**Provided data:**
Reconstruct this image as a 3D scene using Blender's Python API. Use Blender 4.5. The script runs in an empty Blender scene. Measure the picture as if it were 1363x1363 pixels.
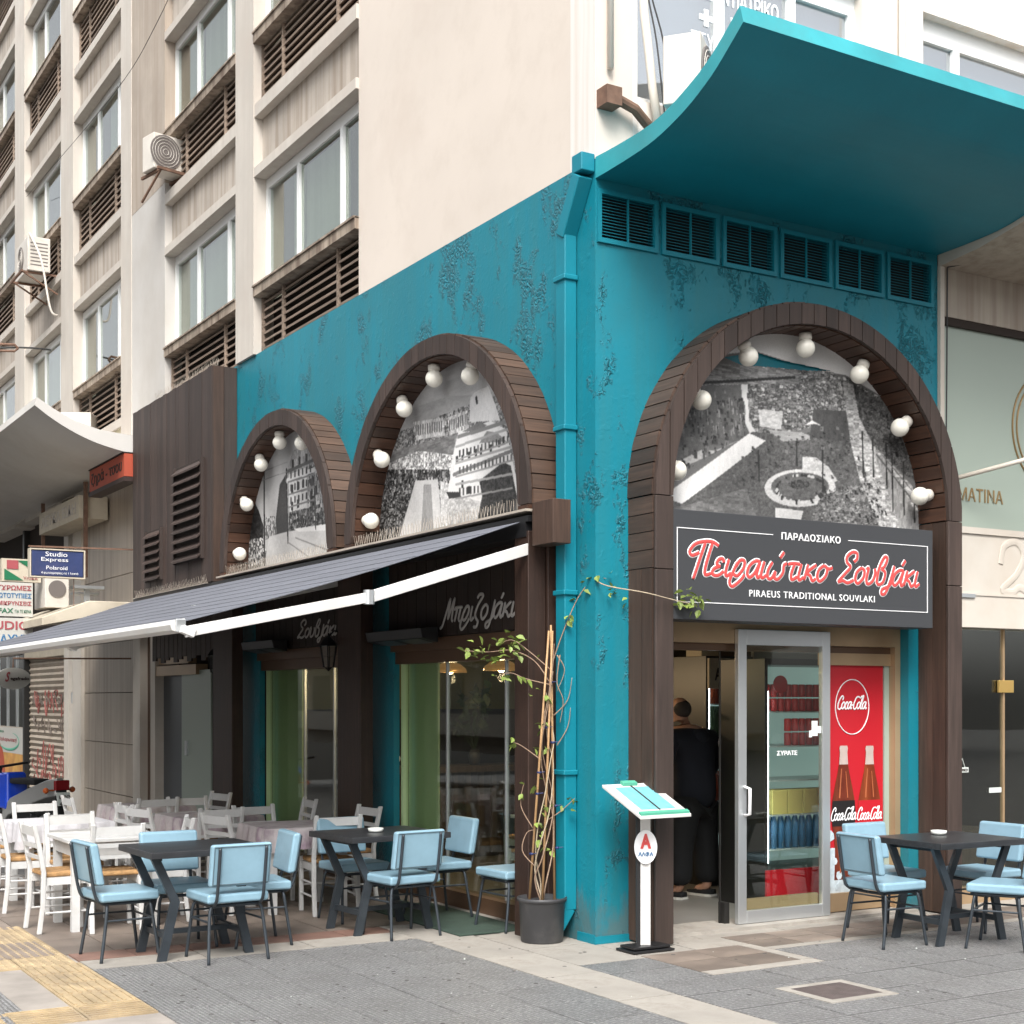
import bpy, math, random
import numpy as np
from mathutils import Vector, Matrix, Euler
random.seed(7)
S = 1.09375          # everything below is written in camera-height/1.6 units; S turns them into metres
R = math.radians
sc = bpy.context.scene
COL = sc.collection

# ------------------------------------------------------------------ camera
cd = bpy.data.cameras.new("camera"); cam = bpy.data.objects.new("camera", cd); COL.objects.link(cam)
cam.location = (-5.275 * S, -7.783 * S, 1.6 * S)
cam.rotation_euler = (R(90), 0, R(59.205 - 90))
cd.sensor_width = 36; cd.sensor_fit = 'HORIZONTAL'
cd.lens = 36 * 1906.6 / 1363
cd.shift_y = (932 - 681.5) / 1363
cd.clip_start = 0.05; cd.clip_end = 400
sc.camera = cam

# ------------------------------------------------------------------ sky, sun, exposure
SUN_AZ = R(-122)      # direction towards the sun, measured from +X
SUN_EL = R(50)
w = bpy.data.worlds.new("World"); sc.world = w; w.use_nodes = True
nt = w.node_tree; nt.nodes.clear()
out = nt.nodes.new('ShaderNodeOutputWorld'); bg = nt.nodes.new('ShaderNodeBackground')
sky = nt.nodes.new('ShaderNodeTexSky'); sky.sky_type = 'NISHITA'; sky.sun_disc = False
sky.sun_elevation = SUN_EL; sky.sun_rotation = R(90) - SUN_AZ
sky.air_density = 1.0; sky.dust_density = 4.0; sky.ozone_density = 1.0
hs = nt.nodes.new('ShaderNodeHueSaturation'); hs.inputs['Saturation'].default_value = 0.16
nt.links.new(sky.outputs[0], hs.inputs['Color']); nt.links.new(hs.outputs[0], bg.inputs[0])
bg.inputs[1].default_value = 0.15
nt.links.new(bg.outputs[0], out.inputs[0])
sd = bpy.data.lights.new("sun", 'SUN'); so = bpy.data.objects.new("sun", sd); COL.objects.link(so)
sd.energy = 1.5; sd.angle = R(26); sd.color = (1, .965, .92)
sdir = Vector((math.cos(SUN_EL) * math.cos(SUN_AZ), math.cos(SUN_EL) * math.sin(SUN_AZ), math.sin(SUN_EL)))
so.rotation_euler = sdir.to_track_quat('Z', 'Y').to_euler()
sc.view_settings.view_transform = 'Standard'; sc.view_settings.look = 'None'
sc.view_settings.exposure = 1.1; sc.view_settings.gamma = 1.0
sc.view_settings.use_curve_mapping = False
sc.cycles.use_denoising = True
try: sc.cycles.denoiser = 'OPENIMAGEDENOISE'
except Exception: pass
sc.cycles.max_bounces = 10; sc.cycles.diffuse_bounces = 4; sc.cycles.glossy_bounces = 4
sc.cycles.transparent_max_bounces = 12; sc.cycles.transmission_bounces = 8

# ------------------------------------------------------------------ materials
MATS = {}
def M(name, col, rough=.6, metal=0., var=.12, vscale=1.5, col2=None, streak=None, bump=0., bscale=60, bstretch=(1, 1, 1),
      rnd=0., spec=.5, wood=None, emit=None, alpha=None, peel_shade=None, ribs=None, dirt=None, coat=0, base_band=None):
    m = bpy.data.materials.new(name); m.use_nodes = True; MATS[name] = m
    n = m.node_tree.nodes; L = m.node_tree.links
    b = n['Principled BSDF']
    b.inputs['Roughness'].default_value = rough; b.inputs['Metallic'].default_value = metal
    b.inputs['Specular IOR Level'].default_value = spec
    b.inputs['Coat Weight'].default_value = coat
    tc = n.new('ShaderNodeTexCoord')
    def mapping(scale):
        mp = n.new('ShaderNodeMapping'); mp.inputs['Scale'].default_value = scale
        L.new(tc.outputs['Object'], mp.inputs[0]); return mp.outputs[0]
    def noise(vec, s, d=4, r=.55):
        t = n.new('ShaderNodeTexNoise'); t.inputs['Scale'].default_value = s; t.inputs['Detail'].default_value = d
        t.inputs['Roughness'].default_value = r; L.new(vec, t.inputs['Vector']); return t.outputs['Fac']
    def ramp(f, a, c):
        t = n.new('ShaderNodeMapRange'); t.inputs[1].default_value = a; t.inputs[2].default_value = c
        L.new(f, t.inputs[0]); return t.outputs[0]
    def mix(f, A, B, mode='MIX'):
        t = n.new('ShaderNodeMix'); t.data_type = 'RGBA'; t.blend_type = mode
        if isinstance(f, (int, float)): t.inputs[0].default_value = f
        else: L.new(f, t.inputs[0])
        for i, x in ((6, A), (7, B)):
            if isinstance(x, tuple): t.inputs[i].default_value = (*x[:3], 1)
            else: L.new(x, t.inputs[i])
        return t.outputs[2]
    obj = mapping((1, 1, 1))
    hi = tuple(min(1, c * (1 + var)) for c in col); lo = tuple(c * (1 - var) for c in col)
    c = mix(ramp(noise(obj, vscale), .3, .7), lo, hi)
    heights = []
    if col2: c = mix(ramp(noise(obj, vscale * .6, 6, .65), .48, .72), c, col2)
    if wood:
        g = {'x': (2, 34, 34), 'y': (34, 2, 34), 'z': (34, 34, 2)}[wood]
        gn = noise(mapping(g), 1.0, 6, .65)
        c = mix(ramp(gn, .35, .68), tuple(x * .55 for x in col), c)
        kn = noise(mapping(tuple(x / 6 for x in g)), 1.3, 3, .5)
        c = mix(ramp(kn, .55, .75), c, tuple(x * .62 for x in col))
        heights.append((gn, .5))
    if streak:
        sn = noise(mapping((9, 9, .35)), 1.0, 5, .6)
        f = ramp(sn, .42, .72)
        c = mix(f, c, streak)
    if dirt:
        f = ramp(noise(obj, 2.3, 8, .7), .5, .8); c = mix(f, c, dirt)
    if ribs:
        for ax, sc_, k in ribs:
            wv = n.new('ShaderNodeTexWave'); wv.bands_direction = ax; wv.wave_type = 'BANDS'; wv.wave_profile = 'SIN'
            wv.inputs['Scale'].default_value = sc_; wv.inputs['Distortion'].default_value = .15
            L.new(obj, wv.inputs['Vector']); heights.append((wv.outputs['Fac'], k))
            c = mix(ramp(wv.outputs['Fac'], .0, .35), tuple(x * .55 for x in col), c)
    if peel_shade:
        # blistered, flaking paint in patches, its flake shadows painted into the colour
        mask = ramp(noise(mapping((1, 1, .62)), 1.7, 9, .74), .542, .60)
        vo = n.new('ShaderNodeTexVoronoi'); vo.inputs['Scale'].default_value = 46; vo.feature = 'SMOOTH_F1'
        dist = n.new('ShaderNodeVectorMath'); dist.operation = 'ADD'
        t2 = n.new('ShaderNodeTexNoise'); t2.inputs['Scale'].default_value = 14; t2.inputs['Detail'].default_value = 3
        L.new(obj, t2.inputs['Vector']); L.new(obj, dist.inputs[0])
        sc2 = n.new('ShaderNodeVectorMath'); sc2.operation = 'SCALE'; sc2.inputs['Scale'].default_value = .05
        L.new(t2.outputs['Color'], sc2.inputs[0]); L.new(sc2.outputs[0], dist.inputs[1]); L.new(dist.outputs[0], vo.inputs['Vector'])
        fl = ramp(vo.outputs['Distance'], .3, .5)
        mm = n.new('ShaderNodeMath'); mm.operation = 'MULTIPLY'; L.new(mask, mm.inputs[0]); L.new(fl, mm.inputs[1])
        heights.append((mm.outputs[0], 7.0)); heights.append((ramp(noise(obj, 9, 5, .6), .55, .75), 1.2))
        c = mix(ramp(mm.outputs[0], .35, .95), c, peel_shade)
    if base_band:
        # ragged greyer, darker band just above the pavement
        sx = n.new('ShaderNodeSeparateXYZ'); L.new(tc.outputs['Object'], sx.inputs[0])
        gn_ = noise(mapping((3, 3, 1.2)), 2.2, 7, .7)
        a_ = n.new('ShaderNodeMath'); a_.operation = 'MULTIPLY_ADD'; a_.inputs[1].default_value = -1.5; a_.inputs[2].default_value = 0
        L.new(gn_, a_.inputs[0])
        b_ = n.new('ShaderNodeMath'); b_.operation = 'ADD'; L.new(sx.outputs[2], b_.inputs[0]); L.new(a_.outputs[0], b_.inputs[1])
        f_ = n.new('ShaderNodeMapRange'); f_.inputs[1].default_value = -.38; f_.inputs[2].default_value = -.72; f_.inputs[3].default_value = 0; f_.inputs[4].default_value = .75
        L.new(b_.outputs[0], f_.inputs[0]); c = mix(f_.outputs[0], c, base_band)
    if rnd:
        oi = n.new('ShaderNodeObjectInfo')
        mr = n.new('ShaderNodeMapRange'); mr.inputs[3].default_value = 1 - rnd; mr.inputs[4].default_value = 1 + rnd
        L.new(oi.outputs['Random'], mr.inputs[0])
        vm = n.new('ShaderNodeVectorMath'); vm.operation = 'SCALE'
        L.new(c, vm.inputs[0]); L.new(mr.outputs[0], vm.inputs['Scale']); c = vm.outputs[0]
    L.new(c, b.inputs['Base Color'])
    if bump or heights:
        if bump: heights.append((noise(mapping(bstretch), bscale, 5, .6), bump))
        acc = None
        for h, k in heights:
            mu = n.new('ShaderNodeMath'); mu.operation = 'MULTIPLY'; mu.inputs[1].default_value = k; L.new(h, mu.inputs[0])
            if acc is None: acc = mu.outputs[0]
            else:
                ad = n.new('ShaderNodeMath'); ad.operation = 'ADD'; L.new(acc, ad.inputs[0]); L.new(mu.outputs[0], ad.inputs[1]); acc = ad.outputs[0]
        bp = n.new('ShaderNodeBump'); bp.inputs['Strength'].default_value = 1; bp.inputs['Distance'].default_value = .002
        L.new(acc, bp.inputs['Height']); L.new(bp.outputs[0], b.inputs['Normal'])
    if emit:
        b.inputs['Emission Color'].default_value = (*emit[0], 1); b.inputs['Emission Strength'].default_value = emit[1]
    if alpha is not None: b.inputs['Alpha'].default_value = alpha
    return m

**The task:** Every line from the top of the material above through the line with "sc.camera = cam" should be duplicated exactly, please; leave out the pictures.

**Expected answer:**
Reconstruct this image as a 3D scene using Blender's Python API. Use Blender 4.5. The script runs in an empty Blender scene. Measure the picture as if it were 1363x1363 pixels.
import bpy, math, random
import numpy as np
from mathutils import Vector, Matrix, Euler
random.seed(7)
S = 1.09375          # everything below is written in camera-height/1.6 units; S turns them into metres
R = math.radians
sc = bpy.context.scene
COL = sc.collection

# ------------------------------------------------------------------ camera
cd = bpy.data.cameras.new("camera"); cam = bpy.data.objects.new("camera", cd); COL.objects.link(cam)
cam.location = (-5.275 * S, -7.783 * S, 1.6 * S)
cam.rotation_euler = (R(90), 0, R(59.205 - 90))
cd.sensor_width = 36; cd.sensor_fit = 'HORIZONTAL'
cd.lens = 36 * 1906.6 / 1363
cd.shift_y = (932 - 681.5) / 1363
cd.clip_start = 0.05; cd.clip_end = 400
sc.camera = cam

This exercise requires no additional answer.